End of season sail, 29/30 October 2016

Robert hosted Steve and Louise on this year’s end of season sail, this time from Gosport to Southampton Ocean Village and back on the weekend the clocks returned from BST to GMT.

Robert brought Solace over from Chichester on Friday in light winds under sail the whole way between West Pole and Buoy No 4 in Portsmouth.

On Saturday, Steve and Louise came early enough to have breakfast at the marina café. We slipped at 10h45. Pressure was high, in fact, very high at 1032 hPa (mbar in old money). Visibility was not good, and winds so light there was not even a ripple on the Solent. We were forced to motor. In Stokes Bay we came across a group of canoeists with a gaggle of small power boats, presumably escorting them. We did not even hoist a sail and motored the whole way to Southampton Ocean Village, mainly with the tide in our favour except for the last bit up Southampton Water. Not ideal for a weekend sail, emphasis on the “sail”, but look on the bright side, the engine had warmed up the calorifier so we had hot water when we arrived at 14h15 after 14.4 miles run.
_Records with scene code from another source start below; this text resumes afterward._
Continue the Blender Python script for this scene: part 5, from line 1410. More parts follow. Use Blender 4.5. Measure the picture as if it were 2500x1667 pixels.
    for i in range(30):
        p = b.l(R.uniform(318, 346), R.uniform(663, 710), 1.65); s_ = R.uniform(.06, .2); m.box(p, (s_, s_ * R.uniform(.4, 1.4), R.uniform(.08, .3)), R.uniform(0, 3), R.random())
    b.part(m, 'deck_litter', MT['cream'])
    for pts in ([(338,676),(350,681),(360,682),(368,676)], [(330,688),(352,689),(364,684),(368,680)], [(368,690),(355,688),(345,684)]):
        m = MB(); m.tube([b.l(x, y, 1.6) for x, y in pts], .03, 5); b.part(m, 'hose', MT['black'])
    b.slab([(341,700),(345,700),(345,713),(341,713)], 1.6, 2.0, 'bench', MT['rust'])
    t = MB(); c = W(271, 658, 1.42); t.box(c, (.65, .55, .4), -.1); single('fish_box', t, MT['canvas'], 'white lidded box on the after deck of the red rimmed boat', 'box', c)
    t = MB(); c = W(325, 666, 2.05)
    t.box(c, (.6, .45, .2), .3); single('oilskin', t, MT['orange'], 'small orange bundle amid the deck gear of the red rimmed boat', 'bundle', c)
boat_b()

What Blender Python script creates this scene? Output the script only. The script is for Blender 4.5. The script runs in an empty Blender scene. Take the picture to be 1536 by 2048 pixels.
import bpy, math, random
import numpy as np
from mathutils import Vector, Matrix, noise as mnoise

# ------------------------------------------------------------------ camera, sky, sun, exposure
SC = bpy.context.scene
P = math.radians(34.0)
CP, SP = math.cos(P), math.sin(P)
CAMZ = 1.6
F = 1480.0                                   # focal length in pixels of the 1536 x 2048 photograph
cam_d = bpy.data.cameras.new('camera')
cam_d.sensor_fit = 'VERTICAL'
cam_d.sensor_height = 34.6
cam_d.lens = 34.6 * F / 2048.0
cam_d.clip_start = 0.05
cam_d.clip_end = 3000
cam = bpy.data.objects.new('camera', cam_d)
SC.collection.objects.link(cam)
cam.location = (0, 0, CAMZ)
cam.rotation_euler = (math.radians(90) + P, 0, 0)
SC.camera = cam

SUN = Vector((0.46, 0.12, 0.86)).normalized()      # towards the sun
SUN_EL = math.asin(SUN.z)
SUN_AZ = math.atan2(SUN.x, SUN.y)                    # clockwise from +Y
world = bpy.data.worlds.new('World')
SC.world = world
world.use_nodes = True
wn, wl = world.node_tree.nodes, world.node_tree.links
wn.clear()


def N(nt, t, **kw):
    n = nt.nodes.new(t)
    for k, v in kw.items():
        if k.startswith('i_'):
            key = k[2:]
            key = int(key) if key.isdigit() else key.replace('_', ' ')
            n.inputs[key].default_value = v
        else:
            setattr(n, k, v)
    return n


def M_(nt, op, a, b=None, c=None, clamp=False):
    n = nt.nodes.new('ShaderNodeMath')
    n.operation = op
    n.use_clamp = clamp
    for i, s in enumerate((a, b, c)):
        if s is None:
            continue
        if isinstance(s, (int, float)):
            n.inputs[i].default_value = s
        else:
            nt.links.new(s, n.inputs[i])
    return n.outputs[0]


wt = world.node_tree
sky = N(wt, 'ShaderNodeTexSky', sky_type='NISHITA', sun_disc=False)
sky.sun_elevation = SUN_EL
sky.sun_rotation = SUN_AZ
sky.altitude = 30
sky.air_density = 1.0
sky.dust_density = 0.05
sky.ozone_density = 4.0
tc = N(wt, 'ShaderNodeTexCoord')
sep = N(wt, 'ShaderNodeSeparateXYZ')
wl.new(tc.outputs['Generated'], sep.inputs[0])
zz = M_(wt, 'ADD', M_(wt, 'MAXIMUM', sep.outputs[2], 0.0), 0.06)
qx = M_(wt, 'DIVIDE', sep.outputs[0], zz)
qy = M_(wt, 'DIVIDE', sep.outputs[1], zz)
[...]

On Saturday night, the three of us plus five of Steve and Louise’s long-time friends had dinner at The Dancing Man Brewery on Town Quay opposite the Red Funnel ferry terminal. The food was good; the company was good – win-win all round.

We woke on Sunday and prepared to depart as if BST had not yet ended. It didn’t change the body clock time we got up but it was “one hour later than it really was”. The weather was similar to that on Saturday morning, namely, high pressure, overcast, relatively poor visibility, and no more than 6 kt true wind from the east, just the direction we were heading after Southampton Water. We slipped our berth at 09h30 (remember, we were on “artificial BST”, so that was 08h30 in new money). Fortunately, as we came round the two green buoys at the top end of Southampton Water the wind picked up sufficiently to unfurl the jib, then the main, so we got a sail from the silos at the docks down Southampton Water towards the top end of Bramble Bank. The wind was, to say the least, variable, ranging between 16-18 kts at best when we were moving relatively fast, to 9-10 kts when we weren’t. We were gaining on a Victoria 34 ahead of us that was sailing on main only. Then they raised the jib. No contest, they disappeared in the distance. We sailed “best heading to wind” that got us across Bramble Bank to Osborne Bay.

At Osborne Bay we tacked back across to “North Island” as the residents of the Isle of Wight call the mainland. At this point the tide took us west, not even north, instead of vaguely east, so, we resorted to motor sailing against 2 kts of tide and aimed directly towards Gilkicker.

The sun was trying to break through, but not sufficiently to sun-bathe. After a cup-a-soup to warm up we got ourselves to the north side of the Solent out of the way of two freighters coming done the North Channel. The tide against us here was marginally less. We even benefited from an eddy that gave us a 1 kt boost In Stokes Bay. At marginally over a couple of hours after high water we took the inside passage to Blockhouse, registering 2.9m under keel minimum. A useful marker to determine the safety of the inside passage on departure from Portsmouth is the height of the water relative to the piles at Blockhouse. If the piles are covered, the inside passage is safe in yachts up to 2m draft (possibly more, but I have not sailed the inside passage in boats with more). This saves distance compared to using the War Memorial transit. On arriving at Blockhouse from Gilkicker the piles were well-covered.

By the time we got onto the pontoon in Gosport at 13h40 after 23.4 miles run, the sun was shining and we enjoyed a leisurely lunch on deck; we have the photo to prove it!

After lunch, Steve and Louise went off home, and with an early start on Monday, Robert took Solace back to Chichester in four tacks against the wind in smooth / slight conditions and in glorious sunshine.

Another good sail.

My thanks to Steve and Louise for crewing.